Fear and Lothing in Las Vegas foi filmado por Terry Gilliam em 1998. O ex-Monty Python, sempre forte nos visuais, buscou reproduzir na fotografia e na misancene os efeitos de cada droga – ora com cores ácidas, ora com foco raso, ora com foco profundo, ora com grandes angulares, etcétera e tals. O escripte chupinzou verbátim o livro. A caracterização de Thompson/Duke por Johnny Depp é brilhante, nem que seja pela imitação perfeita. Ainda assim é uma versão algo falha. Creio que o espírito porra-louca do livro tenha sido capturado direto é por videogueime, obviamente sem o consumo de drogas. Penso na série de adventures absurdistas da Lucas Artes e, em particular, em Sam & Max Hit the Road.

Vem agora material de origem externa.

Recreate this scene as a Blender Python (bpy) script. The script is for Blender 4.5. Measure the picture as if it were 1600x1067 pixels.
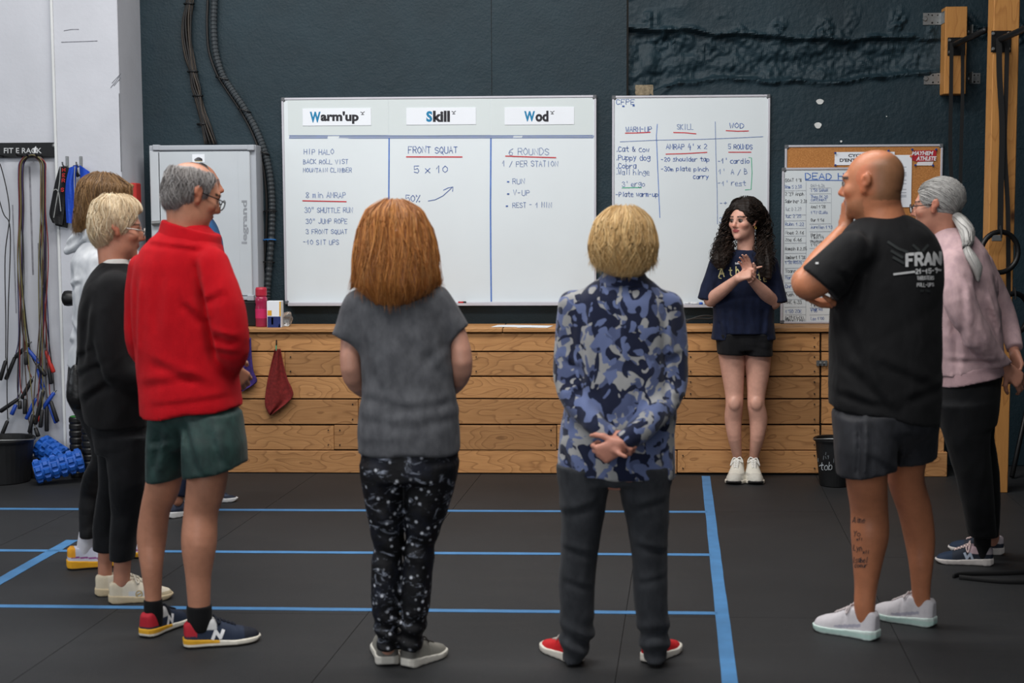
import bpy, bmesh, math, random
import numpy as np
from mathutils import Vector, Matrix
from mathutils.bvhtree import BVHTree
R = random.Random(7)
NP = np.random.default_rng(5)
sc = bpy.context.scene
for o in list(bpy.data.objects): bpy.data.objects.remove(o)
# ------------------------------------------------------------------ camera
FPX, CX, CY = 2222.0, 800.0, 533.5
CAMH = 1.52
yaw, pitch, roll = math.radians(2.7), math.atan((533.5-345)/FPX), 0.0045
fh = Vector((-math.sin(yaw), math.cos(yaw), 0)); rt = Vector((math.cos(yaw), math.sin(yaw), 0))
fw = fh*math.cos(pitch)+Vector((0,0,-1))*math.sin(pitch)
up0 = rt.cross(fw)
rt2 = rt*math.cos(roll)-up0*math.sin(roll); up2 = up0*math.cos(roll)+rt*math.sin(roll)
CAM = Vector((0,0,CAMH))
cd = bpy.data.cameras.new('camera'); cam = bpy.data.objects.new('camera', cd); sc.collection.objects.link(cam)
M = Matrix.Identity(4)
for i in range(3):
    M[i][0] = rt2[i]; M[i][1] = up2[i]; M[i][2] = -fw[i]; M[i][3] = CAM[i]
cam.matrix_world = M
cd.sensor_width = 36; cd.lens = FPX/1600*36; cd.clip_end = 100
cd.dof.use_dof = True; cd.dof.focus_distance = 8.2; cd.dof.aperture_fstop = 3.6
sc.camera = cam
# ------------------------------------------------------------------ light
w = bpy.data.worlds.new('world'); sc.world = w; w.use_nodes = True
w.node_tree.nodes['Background'].inputs[0].default_value = (0.62, 0.72, 0.9, 1)
w.node_tree.nodes['Background'].inputs[1].default_value = 0.055
def area(name, loc, target, sx, sy, power, col):
    l = bpy.data.lights.new(name, 'AREA'); l.shape = 'RECTANGLE'; l.size = sx; l.size_y = sy
    l.energy = power; l.color = col
    o = bpy.data.objects.new(name, l); sc.collection.objects.link(o)
    o.location = loc; o.rotation_euler = (Vector(target)-Vector(loc)).to_track_quat('-Z', 'Y').to_euler()
    return o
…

Como às vezes acontece com quem topa num estilo peculiar, Thomspon acabou transformando-se numa paródia de si. Talvez por isso, sua produção tenha minguado após a década de 1970. Em certa medida, Fear and Loathing in Las Vegas já é uma reelaboração do artigo desesportivo The Kentucky Derby is Decadent and Depraved de 1970, onde o repórter tampouco conseguira cobrir o turfe por conta do bololô selvagem no hipódromo (o artigo também assinalava o começo da parceria com o inglês Ralph Steadman, cujas ilustrações disformes, emporcalhadas de manchas e rabiscos, revelavam um mundo insuspeito de brutalidade). Uma das suas últimas obras, Kingdom of Fear, de 2003, colige reflexões sobre os Estados Unidos após o Onze de Setembro e fragmentos autobiográficos, mas há uma insistência quase adolescente sobre certos pontos. Há quem diga que a escrita de Thompson com esse apelo à porra-louquice, ao indevido, ao excesso, à rebeldia seja mesmo meio juvenil.
Aos improváveis longevos sessenta e oito anos, acelerando fundo no rolimã senil, Thompson suicidou-se com tiro de escopeta no coco – um gesto de medo, delírio, piração, pirotecnia e liberdade.